Ad. 2. Ułatwienie polskim producentom części zamiennych dostępu do krajowych sieci dystrybucyjnych
Od wielu lat polscy producenci zamiennych części motoryzacyjnych borykają się z dużym problemem, jakim jest dostęp do krajowego rynku zbytu ich towarów. I choć produkują towary wysokiej jakości, cenione przez producentów pojazdów oraz konsumentów, równoważne z produktami markowymi, często zmuszeni są produkować głównie pod markami obcymi (np. markami globalnych koncernów albo sieci handlowych). Nie mając zaś w przytłaczającej większości silnych i rozpoznawalnych „brandów”, polscy przedsiębiorcy nie mają dostępu ze swoimi produktami pod własnymi markami do półek u dystrybutorów części zamiennych. Motoryzacyjne sieci handlowe wolą udostępniać swoim klientom produkty sygnowane popularnymi markami globalnych koncernów motoryzacyjnych i promować produkty pod własnymi markami handlowymi, które są w znacznej mierze wytwarzane przez azjatyckich dostawców.

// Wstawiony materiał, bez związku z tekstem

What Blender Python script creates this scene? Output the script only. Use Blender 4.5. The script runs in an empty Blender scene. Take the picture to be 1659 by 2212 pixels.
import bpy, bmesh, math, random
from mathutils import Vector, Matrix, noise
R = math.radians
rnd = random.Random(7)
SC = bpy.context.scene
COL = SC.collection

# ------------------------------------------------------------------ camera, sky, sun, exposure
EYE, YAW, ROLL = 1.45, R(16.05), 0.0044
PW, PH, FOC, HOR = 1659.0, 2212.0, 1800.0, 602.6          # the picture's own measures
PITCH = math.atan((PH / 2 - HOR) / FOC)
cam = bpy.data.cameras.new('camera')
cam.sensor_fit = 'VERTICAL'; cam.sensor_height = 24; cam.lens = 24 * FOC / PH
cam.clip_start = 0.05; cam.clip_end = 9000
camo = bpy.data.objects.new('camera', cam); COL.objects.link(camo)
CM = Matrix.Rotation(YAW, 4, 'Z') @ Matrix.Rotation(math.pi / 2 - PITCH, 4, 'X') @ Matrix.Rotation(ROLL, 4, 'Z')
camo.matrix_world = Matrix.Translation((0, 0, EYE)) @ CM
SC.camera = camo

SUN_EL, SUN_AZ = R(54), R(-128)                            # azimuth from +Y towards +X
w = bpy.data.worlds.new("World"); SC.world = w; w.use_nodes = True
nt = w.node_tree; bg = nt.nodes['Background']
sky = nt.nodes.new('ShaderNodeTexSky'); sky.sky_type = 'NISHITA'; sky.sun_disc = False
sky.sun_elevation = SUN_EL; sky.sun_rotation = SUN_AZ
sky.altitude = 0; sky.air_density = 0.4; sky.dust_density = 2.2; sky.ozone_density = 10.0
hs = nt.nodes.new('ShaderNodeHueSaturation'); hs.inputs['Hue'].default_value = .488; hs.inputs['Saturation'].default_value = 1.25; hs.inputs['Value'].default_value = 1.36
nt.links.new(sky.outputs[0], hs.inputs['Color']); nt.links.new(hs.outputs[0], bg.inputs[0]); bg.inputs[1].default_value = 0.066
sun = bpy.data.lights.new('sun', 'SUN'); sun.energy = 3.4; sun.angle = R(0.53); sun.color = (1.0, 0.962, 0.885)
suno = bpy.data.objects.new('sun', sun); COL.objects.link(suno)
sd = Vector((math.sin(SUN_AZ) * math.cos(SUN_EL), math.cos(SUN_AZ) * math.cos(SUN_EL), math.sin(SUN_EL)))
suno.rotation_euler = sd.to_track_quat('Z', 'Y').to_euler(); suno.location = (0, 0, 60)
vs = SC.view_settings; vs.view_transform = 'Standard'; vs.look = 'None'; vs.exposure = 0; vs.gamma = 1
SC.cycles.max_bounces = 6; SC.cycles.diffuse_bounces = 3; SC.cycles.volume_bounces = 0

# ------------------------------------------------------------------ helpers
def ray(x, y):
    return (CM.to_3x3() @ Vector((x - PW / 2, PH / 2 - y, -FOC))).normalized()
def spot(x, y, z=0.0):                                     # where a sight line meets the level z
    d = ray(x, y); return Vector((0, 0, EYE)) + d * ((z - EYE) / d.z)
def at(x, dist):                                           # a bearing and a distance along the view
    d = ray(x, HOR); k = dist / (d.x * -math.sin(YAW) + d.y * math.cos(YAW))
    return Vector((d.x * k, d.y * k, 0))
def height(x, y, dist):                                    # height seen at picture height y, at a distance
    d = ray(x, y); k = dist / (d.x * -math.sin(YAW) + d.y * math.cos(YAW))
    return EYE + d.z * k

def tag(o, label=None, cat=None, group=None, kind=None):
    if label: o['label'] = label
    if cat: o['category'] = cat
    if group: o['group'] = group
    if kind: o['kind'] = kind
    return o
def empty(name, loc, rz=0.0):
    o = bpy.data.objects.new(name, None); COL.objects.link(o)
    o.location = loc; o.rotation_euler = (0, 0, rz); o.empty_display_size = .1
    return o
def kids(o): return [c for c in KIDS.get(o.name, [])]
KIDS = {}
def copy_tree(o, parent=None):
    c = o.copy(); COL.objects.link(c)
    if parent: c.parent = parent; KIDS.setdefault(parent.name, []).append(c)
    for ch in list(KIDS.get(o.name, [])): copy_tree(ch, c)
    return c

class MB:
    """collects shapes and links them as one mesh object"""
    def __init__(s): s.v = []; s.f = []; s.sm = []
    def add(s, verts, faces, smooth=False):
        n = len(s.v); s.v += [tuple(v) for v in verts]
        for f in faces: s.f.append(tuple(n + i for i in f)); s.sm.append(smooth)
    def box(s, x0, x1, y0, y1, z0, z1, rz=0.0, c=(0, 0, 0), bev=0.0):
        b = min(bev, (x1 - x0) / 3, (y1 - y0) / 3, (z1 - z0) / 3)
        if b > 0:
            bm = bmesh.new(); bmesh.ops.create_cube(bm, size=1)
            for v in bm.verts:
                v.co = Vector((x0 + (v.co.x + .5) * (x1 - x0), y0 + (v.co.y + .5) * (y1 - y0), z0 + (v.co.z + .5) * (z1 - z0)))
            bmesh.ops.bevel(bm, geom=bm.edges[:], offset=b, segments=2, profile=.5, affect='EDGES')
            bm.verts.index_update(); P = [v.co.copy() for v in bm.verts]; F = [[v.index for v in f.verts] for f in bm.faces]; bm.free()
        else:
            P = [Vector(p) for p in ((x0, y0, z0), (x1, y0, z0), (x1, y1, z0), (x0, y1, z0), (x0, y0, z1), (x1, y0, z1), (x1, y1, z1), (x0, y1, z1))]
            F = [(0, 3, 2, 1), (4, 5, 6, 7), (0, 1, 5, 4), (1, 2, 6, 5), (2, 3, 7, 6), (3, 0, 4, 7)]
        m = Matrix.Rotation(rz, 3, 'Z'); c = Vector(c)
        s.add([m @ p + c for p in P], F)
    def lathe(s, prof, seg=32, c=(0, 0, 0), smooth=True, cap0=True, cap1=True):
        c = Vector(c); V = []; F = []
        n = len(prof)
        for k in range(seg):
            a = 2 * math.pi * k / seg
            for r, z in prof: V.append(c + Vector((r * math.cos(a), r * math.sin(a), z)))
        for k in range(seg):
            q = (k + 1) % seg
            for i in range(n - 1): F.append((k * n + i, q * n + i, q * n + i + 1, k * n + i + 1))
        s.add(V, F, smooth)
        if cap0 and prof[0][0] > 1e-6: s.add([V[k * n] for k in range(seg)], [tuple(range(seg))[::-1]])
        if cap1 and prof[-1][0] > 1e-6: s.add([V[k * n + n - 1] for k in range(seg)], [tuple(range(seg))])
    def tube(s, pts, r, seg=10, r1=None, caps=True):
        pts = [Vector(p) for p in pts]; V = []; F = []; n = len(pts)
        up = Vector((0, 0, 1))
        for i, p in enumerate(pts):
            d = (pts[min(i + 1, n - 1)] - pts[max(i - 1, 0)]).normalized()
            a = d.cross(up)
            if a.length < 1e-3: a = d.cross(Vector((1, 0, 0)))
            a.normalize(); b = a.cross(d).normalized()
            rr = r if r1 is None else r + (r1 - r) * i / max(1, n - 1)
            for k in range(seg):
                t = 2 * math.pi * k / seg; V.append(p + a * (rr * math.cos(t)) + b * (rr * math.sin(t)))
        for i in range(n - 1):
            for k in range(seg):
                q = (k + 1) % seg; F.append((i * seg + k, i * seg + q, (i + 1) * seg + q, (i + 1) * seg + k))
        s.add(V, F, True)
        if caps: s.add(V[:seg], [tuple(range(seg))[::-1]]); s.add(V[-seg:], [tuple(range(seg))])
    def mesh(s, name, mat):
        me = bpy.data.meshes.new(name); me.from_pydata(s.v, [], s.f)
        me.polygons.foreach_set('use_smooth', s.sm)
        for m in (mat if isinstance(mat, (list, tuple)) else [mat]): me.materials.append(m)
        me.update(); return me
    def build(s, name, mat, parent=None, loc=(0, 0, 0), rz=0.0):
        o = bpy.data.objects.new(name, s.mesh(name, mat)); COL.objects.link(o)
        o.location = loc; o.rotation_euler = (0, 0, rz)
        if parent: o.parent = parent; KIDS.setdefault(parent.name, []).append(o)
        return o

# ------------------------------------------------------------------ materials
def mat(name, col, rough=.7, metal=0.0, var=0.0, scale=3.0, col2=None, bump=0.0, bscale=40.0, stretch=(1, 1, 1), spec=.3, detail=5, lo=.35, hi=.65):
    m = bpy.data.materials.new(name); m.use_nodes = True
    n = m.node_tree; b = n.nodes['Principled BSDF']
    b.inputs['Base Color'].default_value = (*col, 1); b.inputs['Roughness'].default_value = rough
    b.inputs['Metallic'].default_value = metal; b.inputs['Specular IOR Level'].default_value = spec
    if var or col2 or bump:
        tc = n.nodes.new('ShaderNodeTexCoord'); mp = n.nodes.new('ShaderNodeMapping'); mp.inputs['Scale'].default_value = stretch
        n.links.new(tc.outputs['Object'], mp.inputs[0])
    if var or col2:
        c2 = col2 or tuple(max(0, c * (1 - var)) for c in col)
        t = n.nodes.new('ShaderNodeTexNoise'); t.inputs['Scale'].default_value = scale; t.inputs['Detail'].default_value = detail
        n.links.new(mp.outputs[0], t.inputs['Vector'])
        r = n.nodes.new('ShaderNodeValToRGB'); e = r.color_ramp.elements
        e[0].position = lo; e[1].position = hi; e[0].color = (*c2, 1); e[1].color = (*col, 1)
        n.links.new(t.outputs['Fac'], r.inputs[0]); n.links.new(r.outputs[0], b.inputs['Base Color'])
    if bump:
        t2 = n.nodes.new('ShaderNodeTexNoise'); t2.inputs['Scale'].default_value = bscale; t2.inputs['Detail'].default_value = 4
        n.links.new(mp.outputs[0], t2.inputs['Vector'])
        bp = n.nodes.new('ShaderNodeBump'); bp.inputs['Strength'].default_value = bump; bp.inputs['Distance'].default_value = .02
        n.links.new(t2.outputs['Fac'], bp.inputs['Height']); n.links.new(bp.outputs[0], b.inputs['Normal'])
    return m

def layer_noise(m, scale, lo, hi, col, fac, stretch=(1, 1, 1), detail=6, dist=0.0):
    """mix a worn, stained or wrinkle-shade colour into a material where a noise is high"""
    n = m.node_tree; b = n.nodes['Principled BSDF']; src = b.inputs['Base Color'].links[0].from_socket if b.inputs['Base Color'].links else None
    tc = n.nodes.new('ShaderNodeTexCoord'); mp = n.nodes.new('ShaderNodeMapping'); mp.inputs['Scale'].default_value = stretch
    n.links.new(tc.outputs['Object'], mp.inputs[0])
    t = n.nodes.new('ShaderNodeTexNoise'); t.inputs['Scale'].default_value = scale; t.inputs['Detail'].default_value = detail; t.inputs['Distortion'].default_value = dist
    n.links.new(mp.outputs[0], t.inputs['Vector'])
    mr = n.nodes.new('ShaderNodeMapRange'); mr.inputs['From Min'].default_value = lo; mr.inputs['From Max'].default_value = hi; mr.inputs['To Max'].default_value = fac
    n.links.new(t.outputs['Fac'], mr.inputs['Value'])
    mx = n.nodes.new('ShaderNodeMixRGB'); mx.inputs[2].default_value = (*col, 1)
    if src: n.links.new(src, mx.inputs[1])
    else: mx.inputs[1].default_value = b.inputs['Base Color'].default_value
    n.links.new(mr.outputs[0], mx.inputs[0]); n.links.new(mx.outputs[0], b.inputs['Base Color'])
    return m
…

Podejmowane przez nas jako organizację i przez poszczególnych jej członków rozmowy z największymi sieciami handlowymi w Polsce, nie doprowadziły do znalezienia płaszczyzny porozumienia. I tu widzimy bardzo duże podobieństwo do problemów, z którymi wcześniej borykała się branża spożywcza, a które zostały rozwiązane poprzez przyjęcie ustawy o przeciwdziałaniu nieuczciwemu wykorzystywaniu przewagi kontraktowej w obrocie produktami rolnymi i spożywczymi.
Postulujemy zatem:
- rozciągnięcie pewnych zapisów ustawy o przeciwdziałaniu nieuczciwemu wykorzystywaniu przewagi kontraktowej w obrocie produktami rolnymi i spożywczymi (albo przyjęcie podobnej ustawy) na rynek sprzedaży części zamiennych do pojazdów, oraz
- dodanie stypizowanego i skonkretyzowanego czynu nieuczciwej konkurencji do ustawy o zwalczeniu nieuczciwej konkurencji (art. 15 ust. 1), polegającego na utrudnianiu ‘wykwalifikowanym’ dostawcom dostępu do rynku poprzez odmowę przyjęcia do sprzedaży przez dystrybutorów. W myśl takiego zapisu, dystrybutor nie będzie mógł odmawiać przyjmowania do oferty:
- „oryginalnych części” (takie same jak montowane pierwotnie);
- jakichkolwiek części od producentów z odpowiednimi obrotami (powyżej 5.000.000 zł rocznie).
Takie rozwiązanie umożliwi znacznej grupie polskich producentów części zamiennych do pojazdów, a w szczególności małym i średnim przedsiębiorstwom, podjęcie skutecznej obrony swoich praw poprzez otwarcie im dostępu do dużych sieci dystrybucyjnych.
Mogąc promować swoje marki własne – marki produkcyjne (w odróżnieniu od marek handlowych, należących do sieci dystrybucyjnych), zwiększy się pozycja konkurencyjna małych i średnich producentów na rynku części zamiennych w Polsce i w Europie. Tym samym będą oni mogli generować wyższe marże na wytwarzanych przez siebie produktach, a w konsekwencji – zwiększyć zyskowność prowadzonej przez siebie działalności produkcyjnej. Generowanie większych zysków umożliwi zaś tym podmiotom ponoszenie znacznie większych nakładów na działania B+R i działania innowacyjne, także dzięki zwiększeniu możliwości ubiegania się o środki publiczne (w tym europejskie).